Both the domestic and foreign bond markets fluctuated in the month of October. In the beginning of the month, spurred by the US FED’s comment that it plans to tighten money supply as the economic outlook improves, the yield of U.S. bonds rebounded with the yield on 10-year treasury note climbing to 3.39%. Subsequently the better-than-expected economic figures on retail sales and unemployment rate and the continuing improvement of corporate profits as reported by businesses pushed the Dow to break the 10000 mark and brought the yield on 10-year treasury note even higher to reach 3.46%, which then retreated a bit to close at 3.34% on 10/20, up 3bps from the end of previous month. Domestically, the yield on 10-year bond fell briefly to a historical low to 1.31% at the beginning of the month and then rebounded sharply by about 10bps under the Central Bank’s statement to rein in the appreciation of NTD. Subsequently as banks entered the market to absorb most of the chips, the yield gradually stabilized. The yield on 10-year bond closed at 1.43% on 10/30, up 3bps from the end of September.

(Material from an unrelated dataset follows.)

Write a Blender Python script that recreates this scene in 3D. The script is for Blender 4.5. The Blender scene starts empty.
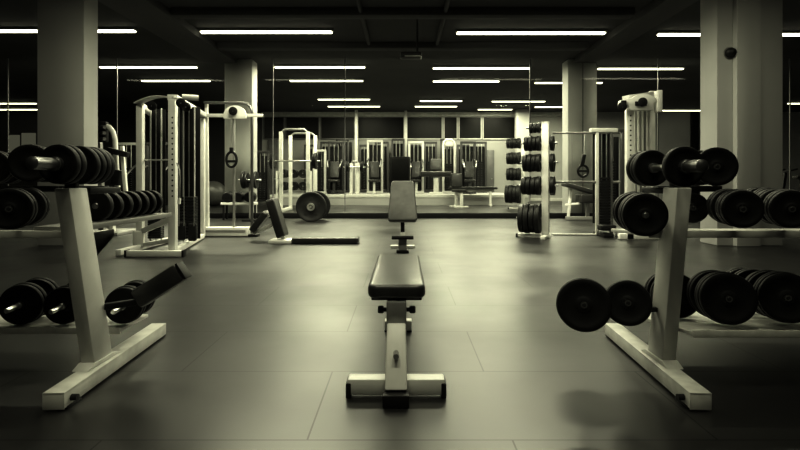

The 5-year, 10-year, and 20-year benchmark bond yield, and Taiwan government bond index closed around 0.91%, 1.43%, 2.17%, and 1002.55 points on 9/30. The daily turnover in the bond market averaged NT$300.5 billion for the month of October. The daily average of outright trade amounted to NT$89.8 billion (30%) and that of RP/RS trade was NT$210.7 billion (70%). The market turnover increased by 4.45% from September (the daily market turnover in the month of September averaged 287.7 billion; it amounted to NT$88.6 billion for outright trade and NT$199.1 billion for RP/RS trade).